### WHAT YOU NEED TO DO
In the listing that follows, retype every line from the first through the one containing "COL = SC.collection". Pictures are to be left out.

### DATASET EXCERPT
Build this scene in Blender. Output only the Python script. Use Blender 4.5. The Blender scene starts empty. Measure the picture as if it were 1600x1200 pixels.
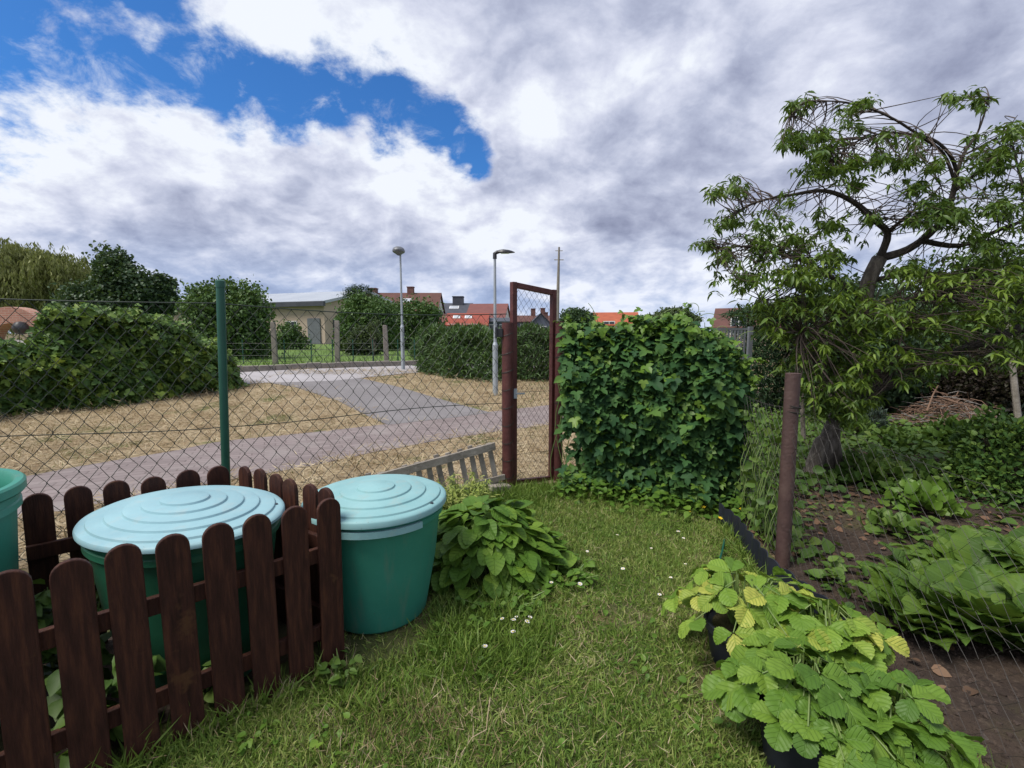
import bpy, math, random
import numpy as np
from mathutils import Vector, Matrix
R = math.radians
rng = np.random.default_rng(7)
random.seed(7)
SC = bpy.context.scene
COL = SC.collection

# ---------------------------------------------------------------- camera, world, sun, exposure
FPX, PITCH, H = 740.0, math.atan(80 / 740.0), 1.6
cam_d = bpy.data.cameras.new('camera'); cam = bpy.data.objects.new('camera', cam_d); COL.objects.link(cam)
cam.location = (0, 0, H); cam.rotation_euler = (math.pi / 2 - PITCH, 0, 0)
cam_d.sensor_width = 36; cam_d.lens = 36 * FPX / 1600; cam_d.clip_start = 0.02; cam_d.clip_end = 3000
SC.camera = cam
SC.view_settings.view_transform = 'Standard'; SC.view_settings.look = 'None'
SC.view_settings.exposure = 0.5; SC.view_settings.gamma = 1.0
SUN_EL, SUN_AZ = R(58), R(-118)      # azimuth from +Y towards +X
sun_d = bpy.data.lights.new('sun', 'SUN'); sun_d.energy = 3.1; sun_d.angle = R(24); sun_d.color = (1.0, .95, .87)
sun = bpy.data.objects.new('sun', sun_d); COL.objects.link(sun)
sdir = Vector((math.sin(SUN_AZ) * math.cos(SUN_EL), math.cos(SUN_AZ) * math.cos(SUN_EL), math.sin(SUN_EL)))
sun.rotation_euler = sdir.to_track_quat('Z', 'Y').to_euler()


def ray(u, v):
    a = (u - 800) / FPX; b = (600 - v) / FPX
    return Vector((a, math.cos(PITCH) + b * math.sin(PITCH), -math.sin(PITCH) + b * math.cos(PITCH)))


def at(u, v, Y):
    d = ray(u, v); return Vector((0, 0, H)) + d * (Y / d.y)


def atz(u, v, z=0.0):
    d = ray(u, v); return Vector((0, 0, H)) + d * ((z - H) / d.z)


def S(a, b, x):
    t = np.clip((x - a) / (b - a), 0, 1); return t * t * (3 - 2 * t)


def zg(x, y):
    return -0.12 * S(4.9, 7.0, y) + 0.45 * S(8.5, 17, y)


def gnd(u, v):
    d = ray(u, v); t = 0.5
    for _ in range(4000):
        p = Vector((0, 0, H)) + d * t
        if p.z <= zg(p.x, p.y): break
        t *= 1.003
    return p


class NT:
    """small helper for node trees"""
    def __init__(s, tree): s.t = tree; s.n = tree.nodes; s.l = tree.links
    def add(s, typ, **kw):
        n = s.n.new(typ)
        for k, v in kw.items(): setattr(n, k, v)
        return n
    def link(s, a, b): s.l.new(a, b)
    def math(s, op, a, b=None, c=None):
        n = s.add('ShaderNodeMath', operation=op)
        for i, x in enumerate((a, b, c)):
            if x is None: continue
            if isinstance(x, (int, float)): n.inputs[i].default_value = x
            else: s.link(x, n.inputs[i])
        return n.outputs[0]
    def mix(s, f, a, b, blend='MIX'):
        n = s.add('ShaderNodeMix', data_type='RGBA', blend_type=blend)
        for sock, x in ((n.inputs[0], f), (n.inputs[6], a), (n.inputs[7], b)):
            if isinstance(x, (int, float)): sock.default_value = x
            elif isinstance(x, (tuple, list)): sock.default_value = (*x[:3], 1)
            else: s.link(x, sock)
        return n.outputs[2]
    def ramp(s, f, stops, interp='LINEAR'):
        n = s.add('ShaderNodeValToRGB'); r = n.color_ramp; r.interpolation = interp
        while len(r.elements) < len(stops): r.elements.new(.5)
        for e, (p, c) in zip(r.elements, stops):
            e.position = p; e.color = (*c, 1) if len(c) == 3 else c
        s.link(f, n.inputs[0]); return n.outputs[0]
    def sstep(s, x, a, b):
        n = s.add('ShaderNodeMapRange', interpolation_type='SMOOTHSTEP')
        s.link(x, n.inputs[0]); n.inputs[1].default_value = a; n.inputs[2].default_value = b
        return n.outputs[0]
    def noise(s, vec, scale, detail=4, rough=.55, dist=0.0):
        n = s.add('ShaderNodeTexNoise'); s.link(vec, n.inputs['Vector'])
        n.inputs['Scale'].default_value = scale; n.inputs['Detail'].default_value = detail
        n.inputs['Roughness'].default_value = rough; n.inputs['Distortion'].default_value = dist
        return n.outputs[0]


def build_world():
    w = bpy.data.worlds.new('World'); SC.world = w; w.use_nodes = True
    T = NT(w.node_tree); T.n.clear()
    out = T.add('ShaderNodeOutputWorld'); bg = T.add('ShaderNodeBackground'); T.link(bg.outputs[0], out.inputs[0])
    sky = T.add('ShaderNodeTexSky', sky_type='NISHITA'); sky.sun_disc = False
    sky.sun_elevation = SUN_EL; sky.sun_rotation = SUN_AZ; sky.altitude = 200
    tc = T.add('ShaderNodeTexCoord'); d = tc.outputs['Generated']
    sep = T.add('ShaderNodeSeparateXYZ'); T.link(d, sep.inputs[0])
    zc = T.math('ADD', T.math('MAXIMUM', sep.outputs[2], 0.0), 0.42)
    com = T.add('ShaderNodeCombineXYZ')
    T.link(T.math('DIVIDE', sep.outputs[0], zc), com.inputs[0]); T.link(T.math('DIVIDE', sep.outputs[1], zc), com.inputs[1])
    P = com.outputs[0]
    n_edge = T.noise(P, 3.6, 9, .62, .2)
    n_fine = T.noise(P, 11.0, 8, .65, .15)

    def blobs(lst, soft=1.0):
        acc = None
        for (u, v, r) in lst:
            c = ray(u, v).normalized(); r_ = max((ray(u + r * .7, v).normalized() - c).length, (ray(u, v + r * .7).normalized() - c).length) / .7
            vm = T.add('ShaderNodeVectorMath', operation='DISTANCE'); T.link(d, vm.inputs[0]); vm.inputs[1].default_value = c
            m = T.math('SUBTRACT', 1.0, T.math('DIVIDE', vm.outputs['Value'], r_))
            acc = m if acc is None else T.math('SMOOTH_MAX', acc, m, 0.12)
        return acc
    # the open window of blue sky and the clouds' light and dark masses, as directions in the sky
    hole = blobs([(-260, 40, 240), (-60, 30, 170), (70, 60, 130), (120, -40, 120), (215, -20, 85), (180, 75, 105), (270, 110, 78), (350, 135, 72), (440, 150, 66), (530, 155, 70),
                  (610, 170, 72), (680, 205, 52), (728, 232, 45), (748, 262, 22), (-500, 300, 260)])
    n_mix = T.math('ADD', T.math('MULTIPLY', n_edge, 1.5), T.math('MULTIPLY', n_fine, .75))
    n_mix = T.math('SUBTRACT', n_mix, 1.125)
    hv = T.math('ADD', hole, T.math('MULTIPLY', n_mix, 1.75))
    blue = T.sstep(hv, -0.12, 0.50)
    wisp = T.noise(P, 7.0, 9, .66, .5)
    blue = T.math('MULTIPLY', blue, T.math('SUBTRACT', 1.0, T.math('MULTIPLY', T.sstep(wisp, .52, .74), .55)))
    # cloud tone
    bright = blobs([(60, 250, 330), (330, 240, 260), (600, 290, 230), (870, 200, 170), (900, 60, 60), (1010, 90, 130), (640, 60, 200), (420, 30, 120), (960, 470, 130), (1000, 130, 150), (1330, 60, 190), (800, 330, 120), (1180, 440, 120)])
    dark = blobs([(790, 10, 170), (700, -30, 170), (1000, 270, 150), (1130, 210, 150), (1050, 330, 130), (1280, 210, 130), (400, 350, 190), (560, 400, 160), (330, 410, 190), (130, 340, 120), (1500, 130, 160), (1060, 20, 110), (1170, 90, 90), (900, 290, 70)])
    n1 = T.noise(P, 4.2, 10, .57, .3)
    n2 = T.noise(P, 13.0, 7, .6, .2)
    val = T.math('ADD', .5, T.math('MULTIPLY', T.math('SUBTRACT', n1, .5), 1.7))
    val = T.math('ADD', val, T.math('MULTIPLY', T.math('SUBTRACT', n2, .5), .70))
    val = T.math('ADD', val, T.math('MULTIPLY', T.math('MAXIMUM', bright, 0.0), .33))
    val = T.math('ADD', T.math('SUBTRACT', val, T.math('MULTIPLY', T.math('MAXIMUM', dark, 0.0), .29)), .18)
    # thin edges round the opening catch the light
    edge = T.sstep(hv, -0.75, 0.05)
    val = T.math('ADD', val, T.math('MULTIPLY', edge, .22))
    # billows: rounded heads catching light, seams between them darker
    wv = T.add('ShaderNodeVectorMath', operation='ADD'); T.link(P, wv.inputs[0])
    nz = T.add('ShaderNodeTexNoise'); T.link(P, nz.inputs['Vector']); nz.inputs['Scale'].default_value = 3.0; nz.inputs['Detail'].default_value = 5
    ws = T.add('ShaderNodeVectorMath', operation='SCALE'); T.link(nz.outputs['Color'], ws.inputs[0]); ws.inputs['Scale'].default_value = .34; T.link(ws.outputs[0], wv.inputs[1])
    for sc_, am in ((5.2, .44),):
        vo = T.add('ShaderNodeTexVoronoi', feature='SMOOTH_F1'); T.link(wv.outputs[0], vo.inputs['Vector']); vo.inputs['Scale'].default_value = sc_; vo.inputs['Smoothness'].default_value = .6
        val = T.math('ADD', val, T.math('MULTIPLY', T.math('SUBTRACT', .42, vo.outputs['Distance']), am))
    cl = T.ramp(val, [(0.00, (.165, .185, .275)), (.28, (.245, .27, .375)), (.52, (.345, .375, .485)), (.78, (.495, .52, .62)), (1.0, (.635, .665, .72))])
    hz = T.sstep(sep.outputs[2], 0.0, 0.22)
    low = T.ramp(val, [(0.05, (.17, .24, .41)), (.5, (.29, .37, .55)), (.98, (.62, .65, .74))])
    cl = T.mix(hz, low, cl)
    skyc = T.mix(1.0, sky.outputs[0], (.026, .062, .105), 'MULTIPLY')
    colr = T.mix(T.math('SUBTRACT', 1.0, blue), skyc, cl)
    # pale air right above the horizon
    colr = T.mix(T.math('MULTIPLY', T.math('SUBTRACT', 1.0, T.sstep(sep.outputs[2], 0.0, 0.10)), .35), colr, (.46, .53, .66))
    T.link(colr, bg.inputs[0]); bg.inputs[1].default_value = 1.0


build_world()

# ---------------------------------------------------------------- helpers: tags, meshes, leaves

def tag(o, label=None, cat=None, group=None, kind=None):
    if label: o['label'] = label
    if cat: o['category'] = cat
    if group: o['group'] = group
    if kind: o['kind'] = kind
    return o


def link(name, me, mat, parent=None, loc=None, smooth=False):
    o = bpy.data.objects.new(name, me); COL.objects.link(o)
    if mat is not None and not me.materials: me.materials.append(mat)
    if parent is not None: o.parent = parent
    if loc is not None: o.location = loc
    if smooth and len(me.polygons): me.polygons.foreach_set('use_smooth', [True] * len(me.polygons))
    return o


def empty(name, loc, label, cat, group=None, rz=0):
    o = bpy.data.objects.new(name, None); COL.objects.link(o); o.location = loc; o.rotation_euler.z = rz
    o.empty_display_size = .1
    return tag(o, label, cat, group)


def copy_tree(o, parent=None):
    c = o.copy(); COL.objects.link(c)
    if parent is not None: c.parent = parent
    for ch in list(o.children): copy_tree(ch, c)
    return c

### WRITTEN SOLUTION
Build this scene in Blender. Output only the Python script. Use Blender 4.5. The Blender scene starts empty. Measure the picture as if it were 1600x1200 pixels.
import bpy, math, random
import numpy as np
from mathutils import Vector, Matrix
R = math.radians
rng = np.random.default_rng(7)
random.seed(7)
SC = bpy.context.scene
COL = SC.collection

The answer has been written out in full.